On a une championne toutes catégories de l’espérance, vous la connaissez, elle a sa statue par-là, c’est la Vierge Marie. Comme un refrain dans l’Évangile on a : « Elle méditait ces paroles dans son cœur et elle gardait tout cela dans son cœur. » Avec sa mémoire, elle a fait le plein : le plein des merveilles de Dieu pour elle. Et, au jour de l’épreuve, au jour où elle vu Jésus son Fils mourir sur la Croix alors que plus rien ne semblait possible, que la fin était là, eh bien, elle se souvenait et, du coup, elle pouvait espérer. C’est cela l’espérance chrétienne. Alors il y en a certains qui vont me dire « Moi, je ne me souviens pas trop de moments où Dieu est venu me rencontrer, j’ai du mal à me souvenir de ces moments. » Peut-être, c’est possible, on n’est pas tous égaux de ce point de vue-là, il y en a qui ont de grandes grâces, et puis d’autres qui ont des petites grâces ; mais on en a tous, des grâces ! Alors, peut-être d’abord qu’il faut rouvrir un peu les yeux, et puis faire mémoire. Et puis, si jamais il n’y a vraiment rien, c’est peut-être qu’on n’a pas assez demandé. C’était les évangiles de tout le mois de septembre. « Demandez, demandez et vous recevrez. » Il nous faut tanner le bon Dieu. Pourquoi ? Pas parce qu’Il va céder, car, de fait, Il a déjà cédé, car Il est un père qui nous aime. Non, parce qu’il faut que notre cœur s’ouvre, et j’ai besoin de me le dire souvent : « Cœur, ouvre-toi ! » Et donc en demandant à Dieu de venir à ma rencontre, cela ouvre mon cœur.

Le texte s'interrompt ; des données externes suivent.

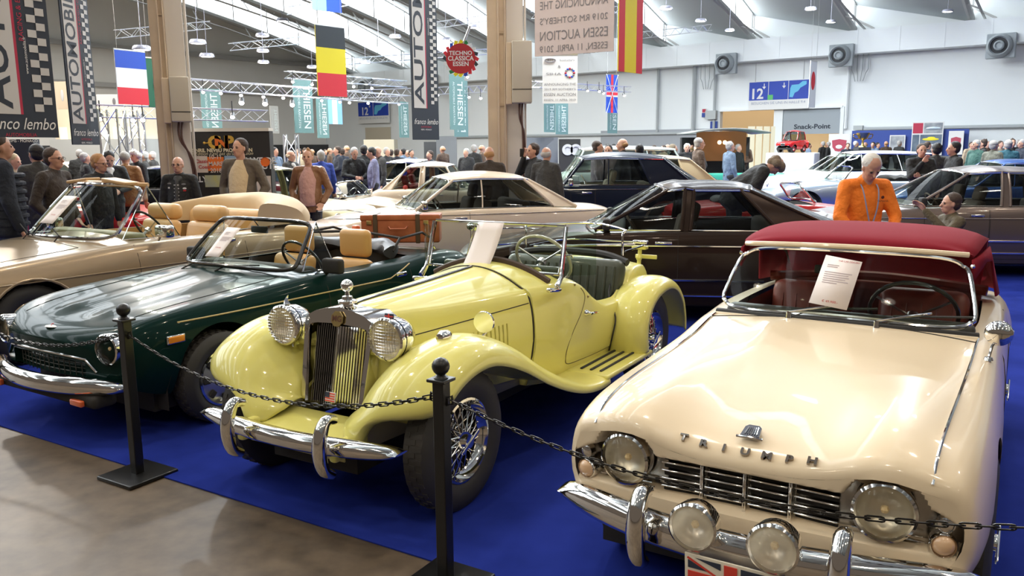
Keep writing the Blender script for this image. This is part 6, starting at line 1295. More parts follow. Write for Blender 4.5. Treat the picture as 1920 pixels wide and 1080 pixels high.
# auction banners: seen from behind, so mirrored
PK = mat('banner_pink', (.66, .57, .55), .7); GT = mat('banner_grey_text', (.22, .21, .22), .7)
def auction(t, w, h, F, Fv):
    MX = Matrix.Diagonal((-1, 1, 1, 1))
    for (tx, z, s_) in (('ANNOUNCING THE', .30, .135), ("2019 RM SOTHEBY'S", .05, .105), ('ESSEN AUCTION', -.19, .155), ('ESSEN, 11 APRIL 2019', -.40, .11)):
        v, f = text_mb(tx, h*s_*1.15); L = max(p.x for p in v)-min(p.x for p in v); k = .86*w/L; b = MB(); b.add([Vector((p.x*k, p.y*1.2, p.z)) for p in v], f, 0, F(0, z) @ MX); b.build('banner_line', GT, t, merge=0)
banner('auction_banner', 'large pale pink auction banner with mirrored grey lettering', (1003, -14), (1152, -22), 102, (13.6, 12.9), PK, auction, BL=(1004, 102))
def auction2(t, w, h, F, Fv):
    def ln(tx, x, z, ww, hh, m=GT): v, f = text_mb(tx, 1); X = [p.x for p in v]; Yv = [p.y for p in v]; kx = ww*w/(max(X)-min(X)); ky = hh*h/(max(Yv)-min(Yv)); b = MB(); b.add([Vector((p.x*kx, p.y*ky, 0)) for p in v], f, 0, F(x, z)); b.build('banner_line', m, t, merge=0)
    b = MB(); M = F(-.28, .38); b.tube([M @ Vector((w*.15*cos(a), h*.035*sin(a), 0)) for a in [2*pi*k/24 for k in range(24)]], .012, 5, closed=True); b.build('oval_mark', GT, t); ln('RM', -.28, .38, .14, .035); ln("Sotheby's", .2, .38, .42, .04); ln('&', -.02, .25, .08, .055); ln('SIHA', -.18, .10, .44, .05)
    for k in range(12): a = 2*pi*k/12; b = MB(); M = F(.28, .12); b.ball(M @ Vector((w*.12*cos(a), w*.12*sin(a), 0)), (w*.035, .006, w*.03), 8); b.build('wreath_flag', (BRED, fb_, GT)[k % 3], t)
    for (tx, z, hh) in (('ANNOUNCING THE', -.11, .05), ("2019 RM SOTHEBY'S", -.21, .045), ('ESSEN AUCTION', -.32, .065), ('ESSEN, 11 APRIL 2019', -.43, .05)): ln(tx, 0, z, .90, hh)
banner('auction_banner', 'white auction notice with a wreath emblem below the pink banner', (1017, 102), (1083, 102), 194, (20, 20), BWH, auction2)
# Thiesen banners
def thiesen(mir):
    def f(t, w, h, F, Fv):
        v, g = text_mb('THIESEN', w*.50, bold=.004); L = max(p.x for p in v)-min(p.x for p in v); k = h*.80/L; M = frame((w*.16, -.015, -h*.02), (0, 0, -1), (1, 0, 0)); b = MB(); b.add([Vector((p.x*k, p.y*(-1 if mir else 1), p.z)) for p in v], g, 0, M); b.build('banner_letters', TEALL, t, merge=0)
        v, g = text_mb('AUTOMOBILE RARITÄTEN', w*.16); L = max(p.x for p in v)-min(p.x for p in v); k = h*.78/L; M = frame((-w*.24, -.015, -h*.02), (0, 0, -1), (1, 0, 0)); b = MB(); b.add([Vector((p.x*k, p.y*(-1 if mir else 1), p.z)) for p in v], g, 0, M); b.build('banner_subline', TEALL, t, merge=0)
    return f
for (x0, x1, y0, y1, Y, mir, lab) in ((548, 584, 148, 250, 27, 0, 'teal lettered banner left of the flag of Belgium, the lower hanging one'), (592, 614, 182, 259, 34, 1, 'teal banner with mirrored letters below the flag of Belgium'), (375, 412, 166, 246, 30, 1, 'teal banner with mirrored letters above the black advertising stand'), (747, 765, 190, 258, 36, 1, 'teal banner peeking out left of the dark banner'),
    (842, 870, 140, 244, 26, 0, 'teal lettered banner right below the round show sign'), (850, 876, 150, 257, 32, 1, 'teal banner mostly hidden behind the one below the show sign'), (1020, 1041, 190, 248, 33, 0, 'teal lettered banner below the white auction notice'), (1042, 1065, 190, 252, 36, 1, 'teal banner right behind the one under the auction notice'), (1140, 1158, 170, 250, 34, 0, 'teal lettered banner below the small union flag'), (505, 521, 198, 250, 42, 1, 'pale grey text banner left of the teal lettered banner')):
    banner('text_banner', lab, (x0, y0), (x1, y0+1), y1, (Y, Y+.6), TEAL if 'pale grey' not in lab else mat('banner_pale_grey', (.42, .42, .40), .6), thiesen(mir), rods=False)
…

Voilà, entrons dans cette espérance, c’est Jésus qui nous le dit : Il n’est pas le dieu des morts, Il est le dieu des vivants. Tous, en effet, vivent pour Lui, Dieu est amour, Il nous aime et nous sommes invités à entrer en cette relation plénière qu’est l’Amour qui est, en fait, pour nous, êtres humains, la seule bonne façon de vivre : aimer et se laisser aimer.